» **Exercise requirements**
Collect the lines of the entries where "roofz" shows up.

» **Scripts that build scenes**
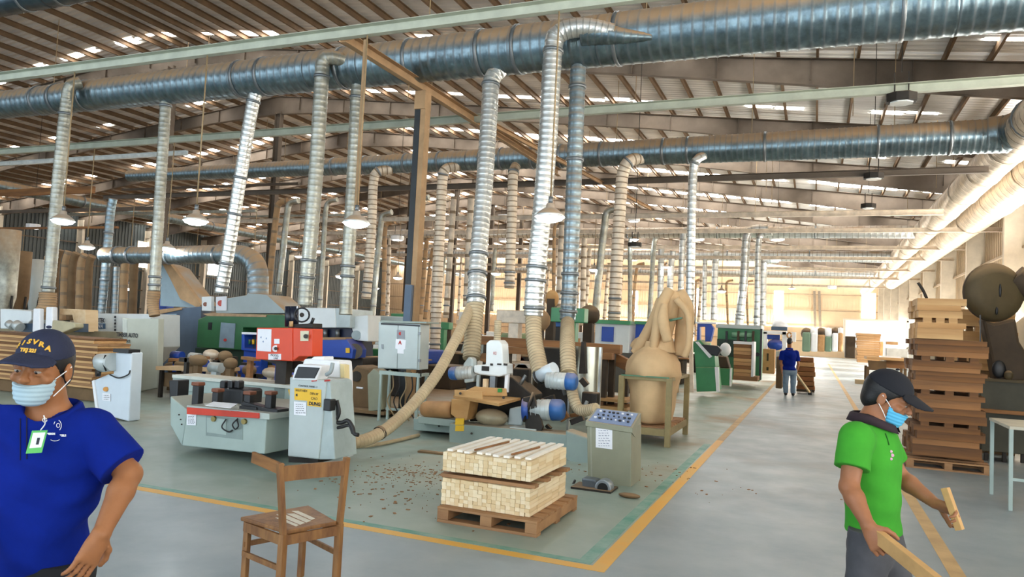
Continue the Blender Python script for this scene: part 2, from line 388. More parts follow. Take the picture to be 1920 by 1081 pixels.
# walls of ribbed sheet, with openings
def ribwall(name,p0,p1,z0f,z1f,holes,mt,nrm,rib=.3):
    """vertical ribbed wall from p0 to p1 (xy); holes: list of (s0,s1,z0,z1)"""
    root=struct(name); p0,p1=Vector((*p0,0)),Vector((*p1,0)); Lw=(p1-p0).length; d=(p1-p0)/Lw; n=Vector((*nrm,0))
    cuts=sorted(set([0,Lw]+[c for h in holes for c in h[:2]]))
    for a,b_ in zip(cuts[:-1],cuts[1:]):
        hs=sorted([h for h in holes if h[0]<=a+1e-6 and h[1]>=b_-1e-6],key=lambda h:h[2]); spans=[]; z=0
        for h in hs: 
            if h[2]>z: spans.append((z,h[2]))
            z=h[3]
        spans.append((z,None))
        for (za,zb) in spans:
            mb=MB(); nn=max(2,int((b_-a)/rib)*2); vs=[];
            for i in range(nn+1):
                s=a+(b_-a)*i/nn
                for dd in ((0,.04) if i%2 else (.04,0)):
                    q=p0+d*s+n*dd; zt=zb if zb is not None else z1f(q.x)
                    vs+=[(q.x,q.y,za),(q.x,q.y,zt)]
            mb.add(vs,[(2*i,2*i+2,2*i+3,2*i+1) for i in range(len(vs)//2-1)]); mb.build('wall_sheet',mt,root)
    g=MB()
    for z in (1.6,3.2,4.9,6.6):
        g.bar(p0+n*.1+Vector((0,0,z)),p1+n*.1+Vector((0,0,z)),.06,.1)
    return root,g
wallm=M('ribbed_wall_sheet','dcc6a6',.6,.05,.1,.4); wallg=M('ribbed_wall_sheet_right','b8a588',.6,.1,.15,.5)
winm=E('daylit_window',(1,.98,.94),WINDOW)
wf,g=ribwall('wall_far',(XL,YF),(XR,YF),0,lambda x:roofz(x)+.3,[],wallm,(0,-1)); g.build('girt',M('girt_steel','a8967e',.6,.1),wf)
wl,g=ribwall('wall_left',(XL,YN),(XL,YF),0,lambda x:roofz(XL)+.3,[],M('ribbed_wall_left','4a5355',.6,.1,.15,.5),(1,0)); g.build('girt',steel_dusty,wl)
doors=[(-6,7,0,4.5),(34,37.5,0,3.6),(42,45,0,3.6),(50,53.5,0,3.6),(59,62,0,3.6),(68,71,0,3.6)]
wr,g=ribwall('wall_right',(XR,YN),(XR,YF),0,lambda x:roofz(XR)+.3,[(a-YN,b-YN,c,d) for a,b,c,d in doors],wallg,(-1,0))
gm=MB()
for z in (4.9,6.6): gm.bb(XR-.16,XR-.06,YN,YF,z,z+.08)
gm.build('girt',M('girt_steel','a8967e'),wr)
wn=1
def window(x0,x1,z0,z1,Y=None,X=None):
    global wn
    w=struct('window_%d'%wn); wn+=1
    fr=MB(); pa=MB(); t=.06
    if Y is not None:
        pa.bb(x0,x1,Y-.13,Y-.11,z0,z1)
        for q in ((x0-t,x0,z0-t,z1+t),(x1,x1+t,z0-t,z1+t),(x0,x1,z0-t,z0),(x0,x1,z1,z1+t),(x0,x1,(z0+z1)/2-.02,(z0+z1)/2+.02)): fr.bb(q[0],q[1],Y-.18,Y-.1,q[2],q[3])
    else:
        pa.bb(X-.02,X,x0,x1,z0,z1)
        for q in ((x0-t,x0,z0-t,z1+t),(x1,x1+t,z0-t,z1+t),(x0,x1,z0-t,z0),(x0,x1,z1,z1+t)): fr.bb(X-.05,X+.05,q[0],q[1],q[2],q[3])
    pa.build('pane',winm,w); fr.build('window_frame',side_col,w)
for px0,px1,py0,py1 in ((1616,1641,549,597),(1452,1468,545,590),(1301,1316,541,592),(1180,1194,545,585),(1085,1098,540,580)):
    a=pix(px0,py0,Y=YF-.12); b_=pix(px1,py1,Y=YF-.12); window(a.x,b_.x,b_.z,a.z,Y=YF)
for y in (46,54): window(y,y+1.6,5.2,7.4,X=XL+.15)
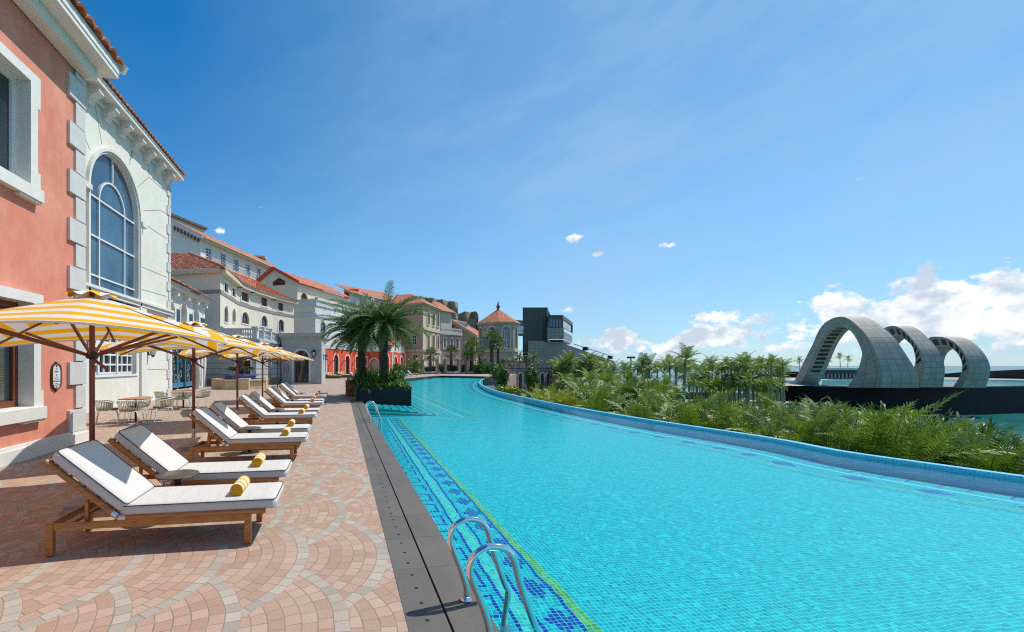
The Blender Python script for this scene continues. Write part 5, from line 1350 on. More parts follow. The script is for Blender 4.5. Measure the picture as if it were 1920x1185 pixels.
# ---- apricot and cream house
b7 = bldg('apricot_house', 'apricot stucco house with cream arched side and hipped tile roof')
K0 = cw(3.92, 112); K1 = K0 + dF * 14.8; ze = zz(568, 112)
FA = Face(K0 + dS * 11, K0, 0, ze); FB = Face(K0, K1, 0, ze)
winpx(FA, b7, 'rect', 773, 781, 629, 646, depth=.15, trim=M_trimc, tw=.25, fw=.10, frame=M_wframe, mull=(2, 3)); winpx(FA, b7, 'rect', 774, 783, 665, 682, depth=.15, trim=M_trimc, tw=.35, fw=.10, frame=M_wframe, mull=(2, 2)); winpx(FA, b7, 'round', 774, 783, 582, 590, depth=.15, trim=M_trimc, tw=.3, fw=.10, mull=(2, 1)); winpx(FA, b7, 'rect', 753, 758, 629, 646, depth=.15, trim=M_trimc, tw=.25, fw=.10, frame=M_wframe, mull=(2, 3))
for k, a in enumerate((803, 812.5, 821)):
    winpx(FB, b7, 'arch', a - 2.0, a + 1.6, 583 + k * 2.4, 608 + k * 2, depth=.3, trim=M_trimc, tw=.3, td=.2, fw=.1, mull=(2, 3)); winpx(FB, b7, 'arch', a - 1.8, a + 1.5, 626 + k * 1.5, 652 + k, depth=.3, trim=M_trimc, tw=.35, td=.2, fw=.1, mull=(2, 3)); winpx(FB, b7, 'rect', a - 1.5, a + 1.2, 667, 688, depth=.3, trim=M_trimc, tw=.3, fw=.1, frame=M_wframe, mull=(2, 2))
wl = MB(); FA.emit(wl); wl.build('apricot_wall', M_apri, b7); wl = MB(); FB.emit(wl); wl.build('cream_wall', M_cream, b7)
cc = MB()
for f_ in (FA, FB):
    for py in (616, 657): z = FA.at(793, py)[1]; fbox(cc, f_, 0, f_.L + .2, z - .3, z + .3, 0, .35)
    fbox(cc, f_, 0, f_.L, ze - .4, ze, 0, .6)
for k in range(3):
    for z0_, z1_ in ((ze - 9.8, ze - .4),): fbox(cc, FB, 3.5 + k * 3.9, 3.8 + k * 3.9, z0_, z1_, 0, .15)
cc.build('mouldings', M_trimc, b7)
rf = MB(); eA0, eA1, eB1 = FA.P(-1, ze, .9), Vector((*(K0 + FA.n * .9 + FB.n * .9), ze)), FB.P(FB.L + .6, ze, .9)
ap0 = Vector((*(K0 + dS * 5.2 + dF * 5), zz(548, 116))); ap1 = Vector((*(K0 + dS * 5.2 + dF * 12), zz(548, 116)))
roofquad(rf, [eA0, eA1, ap0, ap0 + Vector((*dS, 0)) * 5]); roofquad(rf, [eA1, eB1, ap1, ap0]); rf.build('roof', [M_roofr, M_trimc], b7)
b7b = bldg('tiled_upper_house', 'pale house with small tiled roof rising behind the apricot one')
F = Face(W(826, 131), W(847, 136), 8, zz(583, 132)); FB2 = Face(W(800, 133), W(826, 131), 8, zz(583, 132)); wl = MB(); F.emit(wl); FB2.emit(wl); wl.build('wall', M_cream, b7b)
rf = MB(); roofquad(rf, [F.P(-1, F.z1, 1), F.P(F.L + 1, F.z1, 1), Vector((*W(824, 146), zz(567, 146))), Vector((*W(811, 140), zz(566, 140)))]); roofquad(rf, [FB2.P(0, F.z1, 1), FB2.P(FB2.L + 1, F.z1, 1), Vector((*W(811, 140), zz(566, 140)))]); rf.build('roof', [M_roofr, M_trimc], b7b)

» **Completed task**
wf,g=ribwall('wall_far',(XL,YF),(XR,YF),0,lambda x:roofz(x)+.3,[],wallm,(0,-1)); g.build('girt',M('girt_steel','a8967e',.6,.1),wf)
wl,g=ribwall('wall_left',(XL,YN),(XL,YF),0,lambda x:roofz(XL)+.3,[],M('ribbed_wall_left','4a5355',.6,.1,.15,.5),(1,0)); g.build('girt',steel_dusty,wl)
wr,g=ribwall('wall_right',(XR,YN),(XR,YF),0,lambda x:roofz(XR)+.3,[(a-YN,b-YN,c,d) for a,b,c,d in doors],wallg,(-1,0))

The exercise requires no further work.